The definition of bail was roughly drafted in the case of Govind Prasad v State of West Bengal as the security appearance of an accused under which he is released free during a pending trial however there is no particular definition of ball under the code. It may also be defined under terms of cash or property, which is to be pledged to the court. The person who provides the guarantee of return of the accused is to be called the surety.
There are various kinds of bail like interim bail where a certain time is granted to the accused before the hearing of the case. There is also Permanent Bail, where the bail is granted only after the hearing and then there is Anticipatory bail.
The concept of Anticipatory Bail is used under cognizable offence more. The concept of anticipatory bail can be applied as in ‘anticipation of arrest’ of a person i.e. when a person believes that he might be arrested under false charges especially if under non-bailable offence.
The Application of Bail can be filed under section 436, 437 and 439 of the Code of Criminal Procedure, 1973 and the anticipatory bail can be filed under section 438 of the same procedure.
Any Judicial Magistrate or court can grant bail to an accused however the anticipatory bail can only be granted either by the Sessions Court or the High Court.
Bail can be rejected if there is sufficient ground for refusal believing that the defendant will abscond or will commit any further offences or will interfere with the witnesses. The court also has discretion to apply certain conditions on the person it is granting bail to.

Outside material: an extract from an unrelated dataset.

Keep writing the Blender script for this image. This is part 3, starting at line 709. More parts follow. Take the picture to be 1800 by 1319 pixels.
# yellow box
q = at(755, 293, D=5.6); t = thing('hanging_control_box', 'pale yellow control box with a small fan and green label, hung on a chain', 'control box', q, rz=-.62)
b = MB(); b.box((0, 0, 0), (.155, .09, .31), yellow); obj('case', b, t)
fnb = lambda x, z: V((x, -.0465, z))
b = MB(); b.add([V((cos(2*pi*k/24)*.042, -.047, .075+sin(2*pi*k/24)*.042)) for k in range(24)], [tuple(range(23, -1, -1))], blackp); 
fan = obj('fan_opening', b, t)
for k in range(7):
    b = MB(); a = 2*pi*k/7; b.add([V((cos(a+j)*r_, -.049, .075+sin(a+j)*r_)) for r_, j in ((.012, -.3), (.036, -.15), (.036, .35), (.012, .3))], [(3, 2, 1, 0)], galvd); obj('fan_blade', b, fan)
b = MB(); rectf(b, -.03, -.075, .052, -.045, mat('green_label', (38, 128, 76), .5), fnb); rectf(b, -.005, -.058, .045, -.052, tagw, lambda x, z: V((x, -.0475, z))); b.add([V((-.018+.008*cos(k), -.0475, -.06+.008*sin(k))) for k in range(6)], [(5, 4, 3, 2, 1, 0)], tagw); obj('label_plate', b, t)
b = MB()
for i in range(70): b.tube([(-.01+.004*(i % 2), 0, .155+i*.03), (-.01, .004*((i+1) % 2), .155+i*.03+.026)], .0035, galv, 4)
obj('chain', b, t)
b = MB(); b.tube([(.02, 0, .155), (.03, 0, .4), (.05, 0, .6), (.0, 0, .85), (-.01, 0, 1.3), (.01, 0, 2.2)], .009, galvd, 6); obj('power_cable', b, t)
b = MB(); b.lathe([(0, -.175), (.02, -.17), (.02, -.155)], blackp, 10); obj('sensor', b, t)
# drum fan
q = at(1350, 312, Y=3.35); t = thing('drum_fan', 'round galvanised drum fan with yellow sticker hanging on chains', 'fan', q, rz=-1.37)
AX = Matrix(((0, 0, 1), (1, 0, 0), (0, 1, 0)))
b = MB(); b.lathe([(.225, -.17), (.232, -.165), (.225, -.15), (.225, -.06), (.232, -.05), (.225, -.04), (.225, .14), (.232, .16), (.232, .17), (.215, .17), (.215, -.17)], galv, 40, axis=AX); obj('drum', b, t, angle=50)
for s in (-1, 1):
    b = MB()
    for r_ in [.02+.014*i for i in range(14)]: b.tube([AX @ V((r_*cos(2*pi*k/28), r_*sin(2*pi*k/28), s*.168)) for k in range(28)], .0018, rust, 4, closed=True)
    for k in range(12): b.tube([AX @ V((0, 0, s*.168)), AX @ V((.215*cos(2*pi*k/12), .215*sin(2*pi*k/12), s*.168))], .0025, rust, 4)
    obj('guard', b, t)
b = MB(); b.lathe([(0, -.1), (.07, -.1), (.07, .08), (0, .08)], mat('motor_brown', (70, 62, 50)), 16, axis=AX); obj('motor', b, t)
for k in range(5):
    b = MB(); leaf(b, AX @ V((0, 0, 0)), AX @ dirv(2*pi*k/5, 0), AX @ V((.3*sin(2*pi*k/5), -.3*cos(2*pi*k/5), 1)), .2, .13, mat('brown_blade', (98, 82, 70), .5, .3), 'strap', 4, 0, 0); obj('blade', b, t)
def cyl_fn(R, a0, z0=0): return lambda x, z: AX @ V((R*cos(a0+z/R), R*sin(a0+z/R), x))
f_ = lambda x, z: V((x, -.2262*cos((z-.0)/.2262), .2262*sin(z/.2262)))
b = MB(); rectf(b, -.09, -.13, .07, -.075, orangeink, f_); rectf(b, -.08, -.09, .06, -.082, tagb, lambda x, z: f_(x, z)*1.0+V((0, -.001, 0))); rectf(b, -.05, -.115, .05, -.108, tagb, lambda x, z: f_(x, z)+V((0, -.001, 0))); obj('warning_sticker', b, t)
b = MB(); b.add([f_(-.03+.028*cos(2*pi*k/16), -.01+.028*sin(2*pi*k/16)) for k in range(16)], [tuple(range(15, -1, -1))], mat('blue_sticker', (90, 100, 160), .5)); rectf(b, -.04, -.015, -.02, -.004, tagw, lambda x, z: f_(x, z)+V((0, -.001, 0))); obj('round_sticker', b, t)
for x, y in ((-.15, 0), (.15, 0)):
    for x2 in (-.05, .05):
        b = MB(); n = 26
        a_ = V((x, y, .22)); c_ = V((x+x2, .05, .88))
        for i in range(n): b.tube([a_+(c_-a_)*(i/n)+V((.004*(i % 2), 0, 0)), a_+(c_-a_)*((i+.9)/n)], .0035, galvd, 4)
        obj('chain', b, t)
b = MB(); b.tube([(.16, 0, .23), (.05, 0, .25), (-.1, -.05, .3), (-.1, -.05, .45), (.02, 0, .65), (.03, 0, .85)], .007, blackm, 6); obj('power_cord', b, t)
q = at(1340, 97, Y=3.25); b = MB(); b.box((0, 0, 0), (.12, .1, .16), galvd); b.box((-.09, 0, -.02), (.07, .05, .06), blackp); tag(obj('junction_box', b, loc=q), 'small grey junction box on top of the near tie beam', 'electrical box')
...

In the case of Praveen Bhatia and others v. State of Punjab and another it was held that any person who is under 16 years or above 60 years, any woman, any sick person, in case of cross case or where further inquiry is pending; the person maybe released under bail.
An application for anticipatory bail can be filed after once the accused is aware about the complaint made against him be it through FIR or any other contingency. In case of anticipatory bail the Public Prosecutor is to be given the control. If there is no FIR filed the Public Prosecutor is to take the case to the judge and make an oral prayer for at least seven days before the arrest. If the reasons are sound then the judge is most likely to grant a plea. However, if the bail application is rejected in the Sessions court the accused and the lawyer have the provision to apply for the same at the High Court. In case the FIR ha been filed the assigned investigating officer has to send a notice of arrest and then the same procedure as mentioned above is to be followed.
Anticipatory bail has been highly criticized too because it is considered to be another way for the rich to protect themselves against the power of law. The object behind introducing this law was to save the innocent, however the influential have used even this for his or her own advantage.
In conclusion, it is evident that due to corruption the provisions of bail and anticipatory bail are being misused. To ensure that the law is being strictly implicated it should be suggested to the judge panel that before granting anticipatory bail they must do a background check on the person applying for the bail. In case of ordinary bail there must be a solid background check done on the sureties and along with that the pledge amount must be such that the accused is forces to come back.